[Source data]
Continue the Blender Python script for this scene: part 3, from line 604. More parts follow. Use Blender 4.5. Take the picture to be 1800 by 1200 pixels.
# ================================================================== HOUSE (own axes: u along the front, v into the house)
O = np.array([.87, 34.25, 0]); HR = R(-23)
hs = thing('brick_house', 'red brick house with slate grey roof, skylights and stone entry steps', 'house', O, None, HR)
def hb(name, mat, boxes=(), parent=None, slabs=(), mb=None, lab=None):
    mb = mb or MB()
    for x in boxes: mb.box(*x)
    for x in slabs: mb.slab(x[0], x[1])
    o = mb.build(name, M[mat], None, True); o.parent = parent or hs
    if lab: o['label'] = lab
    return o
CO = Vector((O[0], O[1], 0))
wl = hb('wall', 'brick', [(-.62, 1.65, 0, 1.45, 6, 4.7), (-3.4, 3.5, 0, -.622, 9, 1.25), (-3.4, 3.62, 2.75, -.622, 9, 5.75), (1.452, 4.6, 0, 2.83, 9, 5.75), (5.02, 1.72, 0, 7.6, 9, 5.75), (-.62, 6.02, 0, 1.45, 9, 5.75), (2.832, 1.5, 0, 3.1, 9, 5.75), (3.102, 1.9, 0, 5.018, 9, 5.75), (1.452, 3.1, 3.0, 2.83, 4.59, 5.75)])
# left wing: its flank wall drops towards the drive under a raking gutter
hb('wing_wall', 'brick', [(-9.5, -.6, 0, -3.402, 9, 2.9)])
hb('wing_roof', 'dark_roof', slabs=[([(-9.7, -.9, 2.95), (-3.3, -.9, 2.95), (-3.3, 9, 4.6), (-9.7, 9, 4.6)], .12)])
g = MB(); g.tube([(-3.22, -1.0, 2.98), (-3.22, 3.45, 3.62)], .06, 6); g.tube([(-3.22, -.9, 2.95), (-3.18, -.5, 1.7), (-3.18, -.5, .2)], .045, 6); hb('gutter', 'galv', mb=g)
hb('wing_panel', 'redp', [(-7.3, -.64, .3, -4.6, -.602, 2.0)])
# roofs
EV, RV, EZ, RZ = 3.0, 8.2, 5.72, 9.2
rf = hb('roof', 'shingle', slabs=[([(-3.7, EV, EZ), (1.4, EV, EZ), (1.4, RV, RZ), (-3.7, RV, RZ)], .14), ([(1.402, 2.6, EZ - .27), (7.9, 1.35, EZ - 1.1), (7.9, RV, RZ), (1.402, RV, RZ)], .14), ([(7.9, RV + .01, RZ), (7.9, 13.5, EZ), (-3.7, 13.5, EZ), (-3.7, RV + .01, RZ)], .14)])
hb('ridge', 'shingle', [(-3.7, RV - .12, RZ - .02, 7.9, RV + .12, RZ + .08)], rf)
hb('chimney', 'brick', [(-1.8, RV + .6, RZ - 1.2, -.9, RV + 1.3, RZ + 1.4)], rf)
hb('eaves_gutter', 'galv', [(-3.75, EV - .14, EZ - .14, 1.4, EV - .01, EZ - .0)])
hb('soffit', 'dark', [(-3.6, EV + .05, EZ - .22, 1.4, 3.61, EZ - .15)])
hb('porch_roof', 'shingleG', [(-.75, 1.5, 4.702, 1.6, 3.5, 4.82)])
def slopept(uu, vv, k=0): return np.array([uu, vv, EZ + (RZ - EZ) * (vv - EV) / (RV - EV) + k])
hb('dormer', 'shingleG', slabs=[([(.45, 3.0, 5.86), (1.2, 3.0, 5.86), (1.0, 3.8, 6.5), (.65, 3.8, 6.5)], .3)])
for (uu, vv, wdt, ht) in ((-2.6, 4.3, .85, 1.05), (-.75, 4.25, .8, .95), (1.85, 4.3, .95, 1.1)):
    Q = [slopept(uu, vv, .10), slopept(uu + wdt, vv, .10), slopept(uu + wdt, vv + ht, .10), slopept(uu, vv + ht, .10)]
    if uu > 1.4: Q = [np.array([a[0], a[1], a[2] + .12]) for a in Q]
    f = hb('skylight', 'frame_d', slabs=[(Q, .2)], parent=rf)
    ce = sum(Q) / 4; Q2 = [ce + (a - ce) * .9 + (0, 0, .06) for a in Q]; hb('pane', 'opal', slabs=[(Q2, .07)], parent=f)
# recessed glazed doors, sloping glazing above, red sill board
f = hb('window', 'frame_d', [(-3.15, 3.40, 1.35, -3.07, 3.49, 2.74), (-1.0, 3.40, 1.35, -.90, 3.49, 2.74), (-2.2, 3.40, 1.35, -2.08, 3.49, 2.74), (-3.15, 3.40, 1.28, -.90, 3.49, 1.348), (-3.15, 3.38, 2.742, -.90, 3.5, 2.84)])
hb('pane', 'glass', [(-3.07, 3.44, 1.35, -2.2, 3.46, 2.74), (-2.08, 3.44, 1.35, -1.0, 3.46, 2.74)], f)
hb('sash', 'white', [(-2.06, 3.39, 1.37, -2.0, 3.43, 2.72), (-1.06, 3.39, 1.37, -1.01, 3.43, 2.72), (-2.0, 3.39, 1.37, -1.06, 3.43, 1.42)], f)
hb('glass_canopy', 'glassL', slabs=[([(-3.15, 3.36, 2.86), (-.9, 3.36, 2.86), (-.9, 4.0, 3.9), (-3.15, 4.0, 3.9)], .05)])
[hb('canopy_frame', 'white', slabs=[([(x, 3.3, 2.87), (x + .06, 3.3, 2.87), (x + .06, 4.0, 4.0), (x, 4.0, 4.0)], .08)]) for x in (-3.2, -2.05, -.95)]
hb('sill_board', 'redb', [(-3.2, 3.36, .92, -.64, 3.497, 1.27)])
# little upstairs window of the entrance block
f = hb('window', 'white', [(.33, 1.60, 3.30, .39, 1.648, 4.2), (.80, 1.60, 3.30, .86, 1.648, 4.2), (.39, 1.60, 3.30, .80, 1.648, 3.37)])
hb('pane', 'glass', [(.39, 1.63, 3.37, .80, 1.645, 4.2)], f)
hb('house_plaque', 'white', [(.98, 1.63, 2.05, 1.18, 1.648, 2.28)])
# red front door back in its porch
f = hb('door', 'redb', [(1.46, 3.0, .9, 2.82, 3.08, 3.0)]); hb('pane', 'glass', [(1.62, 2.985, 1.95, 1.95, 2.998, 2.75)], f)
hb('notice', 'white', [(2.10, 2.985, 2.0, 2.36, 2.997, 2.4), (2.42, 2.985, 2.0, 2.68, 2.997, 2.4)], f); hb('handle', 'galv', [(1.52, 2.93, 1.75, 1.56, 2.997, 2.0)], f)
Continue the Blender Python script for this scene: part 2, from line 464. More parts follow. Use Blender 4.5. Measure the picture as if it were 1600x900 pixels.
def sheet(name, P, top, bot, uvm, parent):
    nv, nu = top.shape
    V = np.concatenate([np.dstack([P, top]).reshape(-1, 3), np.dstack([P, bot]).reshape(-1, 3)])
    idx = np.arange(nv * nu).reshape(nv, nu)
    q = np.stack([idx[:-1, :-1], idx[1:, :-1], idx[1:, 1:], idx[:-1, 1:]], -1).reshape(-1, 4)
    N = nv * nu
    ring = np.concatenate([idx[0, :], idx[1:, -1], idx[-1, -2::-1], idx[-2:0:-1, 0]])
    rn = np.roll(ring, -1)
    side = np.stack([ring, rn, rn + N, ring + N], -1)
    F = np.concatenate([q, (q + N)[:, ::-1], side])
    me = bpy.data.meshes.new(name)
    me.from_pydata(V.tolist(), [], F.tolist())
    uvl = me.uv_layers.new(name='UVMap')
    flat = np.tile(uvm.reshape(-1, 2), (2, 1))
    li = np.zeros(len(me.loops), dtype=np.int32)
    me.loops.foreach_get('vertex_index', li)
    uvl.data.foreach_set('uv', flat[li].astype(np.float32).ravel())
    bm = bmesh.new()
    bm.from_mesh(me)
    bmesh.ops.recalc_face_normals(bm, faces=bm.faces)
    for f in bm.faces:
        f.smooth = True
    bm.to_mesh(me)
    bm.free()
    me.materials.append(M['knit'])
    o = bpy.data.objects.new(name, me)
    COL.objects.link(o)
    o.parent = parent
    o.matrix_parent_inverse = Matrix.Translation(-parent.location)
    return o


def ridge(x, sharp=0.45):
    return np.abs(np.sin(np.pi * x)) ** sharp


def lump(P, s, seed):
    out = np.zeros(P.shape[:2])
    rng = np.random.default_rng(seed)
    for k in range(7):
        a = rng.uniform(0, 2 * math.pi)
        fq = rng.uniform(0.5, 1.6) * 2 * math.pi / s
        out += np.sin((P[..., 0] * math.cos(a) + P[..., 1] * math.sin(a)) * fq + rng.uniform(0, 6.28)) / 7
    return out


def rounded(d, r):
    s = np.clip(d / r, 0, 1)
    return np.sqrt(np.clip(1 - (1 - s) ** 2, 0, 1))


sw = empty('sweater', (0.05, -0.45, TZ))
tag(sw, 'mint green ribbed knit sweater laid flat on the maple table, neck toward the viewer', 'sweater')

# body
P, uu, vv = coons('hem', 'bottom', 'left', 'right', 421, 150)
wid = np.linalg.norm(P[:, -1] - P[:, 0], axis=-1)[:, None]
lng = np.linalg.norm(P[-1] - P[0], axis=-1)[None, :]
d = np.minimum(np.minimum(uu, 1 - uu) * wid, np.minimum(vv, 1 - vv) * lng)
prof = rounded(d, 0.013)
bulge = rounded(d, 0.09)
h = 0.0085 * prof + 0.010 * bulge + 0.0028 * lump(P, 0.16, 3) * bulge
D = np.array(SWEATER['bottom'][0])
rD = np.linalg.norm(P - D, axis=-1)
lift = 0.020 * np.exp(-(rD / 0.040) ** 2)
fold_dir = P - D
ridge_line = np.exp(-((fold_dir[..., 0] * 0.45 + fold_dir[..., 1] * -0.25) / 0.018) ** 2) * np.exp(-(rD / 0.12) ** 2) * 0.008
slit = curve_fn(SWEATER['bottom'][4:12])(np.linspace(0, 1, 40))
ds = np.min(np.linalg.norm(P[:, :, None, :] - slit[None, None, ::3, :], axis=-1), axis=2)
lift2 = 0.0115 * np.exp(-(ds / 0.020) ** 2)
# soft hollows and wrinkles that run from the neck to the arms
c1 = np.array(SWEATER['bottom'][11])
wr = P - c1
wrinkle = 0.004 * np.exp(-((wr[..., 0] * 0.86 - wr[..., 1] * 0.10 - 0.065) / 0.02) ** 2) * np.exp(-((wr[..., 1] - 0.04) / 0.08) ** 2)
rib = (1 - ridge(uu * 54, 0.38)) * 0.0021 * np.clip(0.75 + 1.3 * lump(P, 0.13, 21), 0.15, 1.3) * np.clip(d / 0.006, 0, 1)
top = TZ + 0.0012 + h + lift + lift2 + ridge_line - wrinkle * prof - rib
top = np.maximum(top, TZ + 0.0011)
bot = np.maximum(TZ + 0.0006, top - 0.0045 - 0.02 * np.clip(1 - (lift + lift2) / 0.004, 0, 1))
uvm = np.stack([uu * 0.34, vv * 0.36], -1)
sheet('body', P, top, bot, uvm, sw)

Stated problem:
With the first line being the one containing "Continue the Blender Python script for this scene: part 2, from" and the last line the one containing "return np.abs(np.sin(np.pi * x)) ** sharp", transcribe exactly the lines above that fall in that range.

Written response:
Continue the Blender Python script for this scene: part 2, from line 464. More parts follow. Use Blender 4.5. Measure the picture as if it were 1600x900 pixels.
def sheet(name, P, top, bot, uvm, parent):
    nv, nu = top.shape
    V = np.concatenate([np.dstack([P, top]).reshape(-1, 3), np.dstack([P, bot]).reshape(-1, 3)])
    idx = np.arange(nv * nu).reshape(nv, nu)
    q = np.stack([idx[:-1, :-1], idx[1:, :-1], idx[1:, 1:], idx[:-1, 1:]], -1).reshape(-1, 4)
    N = nv * nu
    ring = np.concatenate([idx[0, :], idx[1:, -1], idx[-1, -2::-1], idx[-2:0:-1, 0]])
    rn = np.roll(ring, -1)
    side = np.stack([ring, rn, rn + N, ring + N], -1)
    F = np.concatenate([q, (q + N)[:, ::-1], side])
    me = bpy.data.meshes.new(name)
    me.from_pydata(V.tolist(), [], F.tolist())
    uvl = me.uv_layers.new(name='UVMap')
    flat = np.tile(uvm.reshape(-1, 2), (2, 1))
    li = np.zeros(len(me.loops), dtype=np.int32)
    me.loops.foreach_get('vertex_index', li)
    uvl.data.foreach_set('uv', flat[li].astype(np.float32).ravel())
    bm = bmesh.new()
    bm.from_mesh(me)
    bmesh.ops.recalc_face_normals(bm, faces=bm.faces)
    for f in bm.faces:
        f.smooth = True
    bm.to_mesh(me)
    bm.free()
    me.materials.append(M['knit'])
    o = bpy.data.objects.new(name, me)
    COL.objects.link(o)
    o.parent = parent
    o.matrix_parent_inverse = Matrix.Translation(-parent.location)
    return o


def ridge(x, sharp=0.45):
    return np.abs(np.sin(np.pi * x)) ** sharp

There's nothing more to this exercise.